Clothing was another issue. Nothing ever fit me properly as I was growing. Sleeves came up too short and trousers skimmed the tops of my ankles so a lot of the time I had to go for clothes sizes that were bigger than I actually was just to have them cover up my limbs a bit more. Shoes have always been a nightmare: I’m a size 8 so there tends to be fewer choices in shoes of this size and if you have a bigger shoe size than this it’s even harder to find shoes that you like and that fit. And heels are a big no-no. I was made to feel like I was too tall already, so heels never came into the question. In this sense, clothes also made me feel like my body was wrong.
Going back to the part about being taller than guys – before I started this post I did some research to see how tall girls in relationships are depicted. Can you think of a film or tv show or anything in the media where the girl is taller than the guy in the relationship (unless it’s done for comic effect)? I know I couldn’t think of any off the top of my head. However, it also looks like Hollywood is actively making sure that females aren’t the tall ones in relationships. Take a look at this poster of Katniss Everdeen and Peeta Mellark (The Hunger Games) below:
They are both of a similar height, but Peeta looks an inch or so taller than Katniss.
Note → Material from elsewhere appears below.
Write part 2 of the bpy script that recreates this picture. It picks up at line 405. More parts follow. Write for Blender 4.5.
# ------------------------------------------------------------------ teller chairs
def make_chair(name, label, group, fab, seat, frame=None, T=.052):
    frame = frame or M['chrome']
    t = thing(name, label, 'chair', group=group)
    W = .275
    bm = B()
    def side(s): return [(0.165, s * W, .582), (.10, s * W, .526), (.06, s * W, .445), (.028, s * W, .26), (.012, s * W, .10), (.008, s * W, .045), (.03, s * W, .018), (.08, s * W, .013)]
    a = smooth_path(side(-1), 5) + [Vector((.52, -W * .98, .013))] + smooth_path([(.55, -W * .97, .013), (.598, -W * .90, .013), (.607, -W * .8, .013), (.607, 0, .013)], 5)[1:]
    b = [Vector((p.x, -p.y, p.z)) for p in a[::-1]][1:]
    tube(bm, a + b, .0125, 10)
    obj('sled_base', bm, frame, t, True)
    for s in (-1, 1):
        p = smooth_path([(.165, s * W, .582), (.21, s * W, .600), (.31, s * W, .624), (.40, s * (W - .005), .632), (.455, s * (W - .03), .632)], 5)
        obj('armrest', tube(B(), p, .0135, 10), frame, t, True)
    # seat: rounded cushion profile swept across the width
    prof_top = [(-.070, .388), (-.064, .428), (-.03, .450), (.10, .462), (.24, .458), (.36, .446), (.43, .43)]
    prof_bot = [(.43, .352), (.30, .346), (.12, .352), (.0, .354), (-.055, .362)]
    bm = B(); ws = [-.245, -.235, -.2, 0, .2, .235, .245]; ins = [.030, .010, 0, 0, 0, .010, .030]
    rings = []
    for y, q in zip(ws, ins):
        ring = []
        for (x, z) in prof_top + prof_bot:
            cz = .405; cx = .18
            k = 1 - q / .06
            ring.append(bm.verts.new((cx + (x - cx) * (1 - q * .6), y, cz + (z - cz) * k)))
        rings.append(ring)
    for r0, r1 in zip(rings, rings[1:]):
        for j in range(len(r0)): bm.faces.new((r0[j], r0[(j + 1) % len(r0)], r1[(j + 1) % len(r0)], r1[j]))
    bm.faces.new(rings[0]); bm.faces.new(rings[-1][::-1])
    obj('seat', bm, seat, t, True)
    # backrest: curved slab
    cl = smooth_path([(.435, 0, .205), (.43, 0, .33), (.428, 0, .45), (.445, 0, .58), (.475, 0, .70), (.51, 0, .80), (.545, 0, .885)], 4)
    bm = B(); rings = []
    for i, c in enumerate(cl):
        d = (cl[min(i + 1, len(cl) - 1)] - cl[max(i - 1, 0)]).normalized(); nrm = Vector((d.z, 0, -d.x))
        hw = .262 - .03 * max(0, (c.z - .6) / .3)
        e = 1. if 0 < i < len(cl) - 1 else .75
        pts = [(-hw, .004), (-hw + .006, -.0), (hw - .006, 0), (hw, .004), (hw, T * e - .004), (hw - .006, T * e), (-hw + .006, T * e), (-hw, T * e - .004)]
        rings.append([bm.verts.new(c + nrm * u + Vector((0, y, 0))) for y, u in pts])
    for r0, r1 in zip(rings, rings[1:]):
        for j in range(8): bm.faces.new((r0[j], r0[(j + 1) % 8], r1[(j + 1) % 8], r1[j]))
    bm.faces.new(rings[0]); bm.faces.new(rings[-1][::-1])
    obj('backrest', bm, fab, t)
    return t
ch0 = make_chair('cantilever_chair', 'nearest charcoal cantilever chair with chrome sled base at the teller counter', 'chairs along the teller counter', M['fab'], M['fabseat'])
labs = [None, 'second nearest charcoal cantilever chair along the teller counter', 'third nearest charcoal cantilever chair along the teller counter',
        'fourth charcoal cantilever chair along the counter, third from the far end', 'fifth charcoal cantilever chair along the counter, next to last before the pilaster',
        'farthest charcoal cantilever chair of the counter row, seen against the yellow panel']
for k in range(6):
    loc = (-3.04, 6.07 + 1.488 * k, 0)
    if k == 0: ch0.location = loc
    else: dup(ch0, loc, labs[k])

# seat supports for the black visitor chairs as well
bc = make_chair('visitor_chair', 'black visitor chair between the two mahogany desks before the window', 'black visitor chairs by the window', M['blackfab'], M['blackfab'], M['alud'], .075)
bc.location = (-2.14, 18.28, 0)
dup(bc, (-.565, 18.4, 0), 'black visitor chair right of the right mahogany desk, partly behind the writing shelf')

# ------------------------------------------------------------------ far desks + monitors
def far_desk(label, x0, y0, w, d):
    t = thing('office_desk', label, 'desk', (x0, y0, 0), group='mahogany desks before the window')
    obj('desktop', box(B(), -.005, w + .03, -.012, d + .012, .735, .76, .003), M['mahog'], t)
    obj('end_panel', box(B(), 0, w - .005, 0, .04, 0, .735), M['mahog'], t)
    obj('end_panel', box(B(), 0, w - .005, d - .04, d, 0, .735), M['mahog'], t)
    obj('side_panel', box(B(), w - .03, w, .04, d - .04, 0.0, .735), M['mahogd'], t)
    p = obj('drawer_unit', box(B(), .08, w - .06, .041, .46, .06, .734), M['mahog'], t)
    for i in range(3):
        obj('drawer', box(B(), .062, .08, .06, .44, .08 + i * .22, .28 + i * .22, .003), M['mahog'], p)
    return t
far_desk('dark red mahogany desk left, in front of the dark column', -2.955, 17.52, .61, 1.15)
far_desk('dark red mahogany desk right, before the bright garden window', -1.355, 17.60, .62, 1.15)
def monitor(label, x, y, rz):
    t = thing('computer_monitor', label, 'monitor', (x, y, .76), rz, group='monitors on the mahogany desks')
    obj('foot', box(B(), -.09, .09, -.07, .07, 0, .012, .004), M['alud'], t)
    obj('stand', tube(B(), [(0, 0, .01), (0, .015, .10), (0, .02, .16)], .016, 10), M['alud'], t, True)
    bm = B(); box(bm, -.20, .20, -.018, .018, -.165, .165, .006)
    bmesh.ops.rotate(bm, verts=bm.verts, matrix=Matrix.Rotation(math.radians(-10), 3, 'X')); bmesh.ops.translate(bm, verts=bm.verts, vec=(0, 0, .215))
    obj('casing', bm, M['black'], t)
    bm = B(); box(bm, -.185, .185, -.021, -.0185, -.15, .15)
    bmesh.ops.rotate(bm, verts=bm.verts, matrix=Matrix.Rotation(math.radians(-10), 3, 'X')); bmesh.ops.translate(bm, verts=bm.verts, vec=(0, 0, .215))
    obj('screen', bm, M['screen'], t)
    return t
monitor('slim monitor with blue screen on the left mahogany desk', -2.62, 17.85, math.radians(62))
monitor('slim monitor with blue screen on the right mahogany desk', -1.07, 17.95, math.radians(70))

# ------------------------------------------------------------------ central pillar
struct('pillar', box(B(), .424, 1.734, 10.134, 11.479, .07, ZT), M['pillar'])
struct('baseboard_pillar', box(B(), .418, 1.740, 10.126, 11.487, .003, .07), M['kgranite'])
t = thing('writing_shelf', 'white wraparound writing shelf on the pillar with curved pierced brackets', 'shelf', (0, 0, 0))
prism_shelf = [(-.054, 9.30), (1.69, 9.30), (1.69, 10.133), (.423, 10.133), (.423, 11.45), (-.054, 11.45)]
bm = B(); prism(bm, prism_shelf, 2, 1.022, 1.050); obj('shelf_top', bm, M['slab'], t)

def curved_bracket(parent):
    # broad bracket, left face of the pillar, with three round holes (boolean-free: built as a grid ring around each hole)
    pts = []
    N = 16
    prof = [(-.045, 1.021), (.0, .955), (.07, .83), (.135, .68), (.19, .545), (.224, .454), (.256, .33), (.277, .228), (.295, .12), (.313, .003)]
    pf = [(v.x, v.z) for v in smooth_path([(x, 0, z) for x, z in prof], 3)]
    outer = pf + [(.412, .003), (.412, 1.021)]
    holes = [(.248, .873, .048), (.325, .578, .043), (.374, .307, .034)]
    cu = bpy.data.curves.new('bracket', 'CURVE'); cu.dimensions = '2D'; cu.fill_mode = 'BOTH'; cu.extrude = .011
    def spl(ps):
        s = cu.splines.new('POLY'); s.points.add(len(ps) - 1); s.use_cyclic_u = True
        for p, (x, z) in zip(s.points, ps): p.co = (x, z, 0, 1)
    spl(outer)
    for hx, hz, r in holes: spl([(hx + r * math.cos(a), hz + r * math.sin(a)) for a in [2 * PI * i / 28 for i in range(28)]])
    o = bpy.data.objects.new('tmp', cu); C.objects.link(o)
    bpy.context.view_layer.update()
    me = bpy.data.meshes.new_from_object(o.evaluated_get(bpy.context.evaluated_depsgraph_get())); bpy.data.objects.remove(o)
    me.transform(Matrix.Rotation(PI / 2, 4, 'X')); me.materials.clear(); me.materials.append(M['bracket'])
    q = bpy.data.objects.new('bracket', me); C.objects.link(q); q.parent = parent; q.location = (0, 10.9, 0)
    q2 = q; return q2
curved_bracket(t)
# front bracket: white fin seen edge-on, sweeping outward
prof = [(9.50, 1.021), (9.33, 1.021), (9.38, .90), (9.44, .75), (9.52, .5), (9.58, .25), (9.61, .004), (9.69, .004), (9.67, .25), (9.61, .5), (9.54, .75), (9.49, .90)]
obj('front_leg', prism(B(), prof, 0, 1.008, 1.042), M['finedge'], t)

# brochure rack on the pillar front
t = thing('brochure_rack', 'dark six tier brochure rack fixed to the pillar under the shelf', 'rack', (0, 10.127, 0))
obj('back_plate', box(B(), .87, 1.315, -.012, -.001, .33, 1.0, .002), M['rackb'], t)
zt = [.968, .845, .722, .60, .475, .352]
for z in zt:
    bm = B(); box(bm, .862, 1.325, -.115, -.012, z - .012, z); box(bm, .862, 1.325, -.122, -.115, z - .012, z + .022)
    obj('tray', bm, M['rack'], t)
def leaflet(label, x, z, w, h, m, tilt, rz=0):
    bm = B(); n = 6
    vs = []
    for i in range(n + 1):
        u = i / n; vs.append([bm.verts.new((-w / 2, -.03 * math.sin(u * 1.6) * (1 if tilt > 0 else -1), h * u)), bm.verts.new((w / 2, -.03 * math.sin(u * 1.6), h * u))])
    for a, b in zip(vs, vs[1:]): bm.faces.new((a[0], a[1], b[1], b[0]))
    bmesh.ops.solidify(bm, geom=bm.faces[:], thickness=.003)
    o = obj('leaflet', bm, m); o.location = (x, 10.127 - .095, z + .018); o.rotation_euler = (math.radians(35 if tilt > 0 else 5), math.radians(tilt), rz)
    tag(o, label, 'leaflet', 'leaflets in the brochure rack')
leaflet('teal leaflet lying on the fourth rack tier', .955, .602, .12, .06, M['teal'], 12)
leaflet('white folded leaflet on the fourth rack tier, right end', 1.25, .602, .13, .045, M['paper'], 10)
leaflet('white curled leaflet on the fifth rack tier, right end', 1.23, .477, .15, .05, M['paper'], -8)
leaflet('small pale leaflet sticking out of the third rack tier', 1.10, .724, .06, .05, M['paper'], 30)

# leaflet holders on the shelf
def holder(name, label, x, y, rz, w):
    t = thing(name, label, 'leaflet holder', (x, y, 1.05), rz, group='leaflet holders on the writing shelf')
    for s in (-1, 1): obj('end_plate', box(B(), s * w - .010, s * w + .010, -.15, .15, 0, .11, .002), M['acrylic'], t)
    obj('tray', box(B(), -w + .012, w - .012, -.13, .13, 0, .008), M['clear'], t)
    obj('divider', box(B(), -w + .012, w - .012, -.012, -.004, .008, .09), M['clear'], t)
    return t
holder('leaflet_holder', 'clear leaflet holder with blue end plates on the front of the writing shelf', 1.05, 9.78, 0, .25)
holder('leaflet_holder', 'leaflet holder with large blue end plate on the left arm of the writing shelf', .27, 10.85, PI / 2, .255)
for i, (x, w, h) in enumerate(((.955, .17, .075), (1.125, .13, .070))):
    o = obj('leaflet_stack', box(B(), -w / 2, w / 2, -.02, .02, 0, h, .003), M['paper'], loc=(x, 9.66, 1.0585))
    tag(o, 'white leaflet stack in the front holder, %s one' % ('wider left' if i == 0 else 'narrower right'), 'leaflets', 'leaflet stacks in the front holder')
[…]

Then compare that to what Jennifer Lawrence and Josh Hutcherson (who play these characters in the film) look like in reality:
Imagine seeing them together in the film like that? You can’t really. The sad message behind this though is that society doesn’t like seeing women who are taller than their male partners. Why though? Why is it okay for guys to date shorter girls, but not the other way around? This stigma surrounding taller girls having shorter boyfriends definitely played a part in making me feel like my body was wrong and unwanted by society.
So how did I learn to overcome all of these negative feelings and ignore the messages from the media about my height and learn to accept and love it? Well, it took a while but several influences and changes in my life helped me:
My friends and family played a major part: yes, they did (and still do) make the odd references to my height, but they never did/do it in a way that makes me feel bad about it. Instead, they make me feel good about it! And they see past my height to who I really am for which I am grateful.
I started to count all the positives about my height instead of the negatives (so I get kind of cramped squeezing into bus seats but at least I get great views when I go to gigs!).
But most importantly, I actively changed my mindset. I realised it wasn’t me who had a problem with my body, but it was other people. And I then realised these people weren’t worth bothering about – they certainly weren’t bothered by the way they made me feel! I also made myself stop and think about all the amazing things my body does for me which allows me to enjoy life every day (we all need reminding about this sometimes). And compared to that, snide comments didn’t seem so significant anymore. Because I love and appreciate my body and I won’t let other people tell me my body is wrong anymore.
Because of these things I am now happy with my body. I never try to make myself look shorter (I even wear heels now!) and I don’t worry how tall I look when standing next to other people. I am tall and I am proud of it. I also look at girls who are my height and taller and think how amazing they look – I no longer see our height as an abnormality.
I am no longer just ‘the tall girl’ anymore. I am me. And I won’t be defined by my body.
Have you ever struggled with your height? How have you fought back against any anxieties?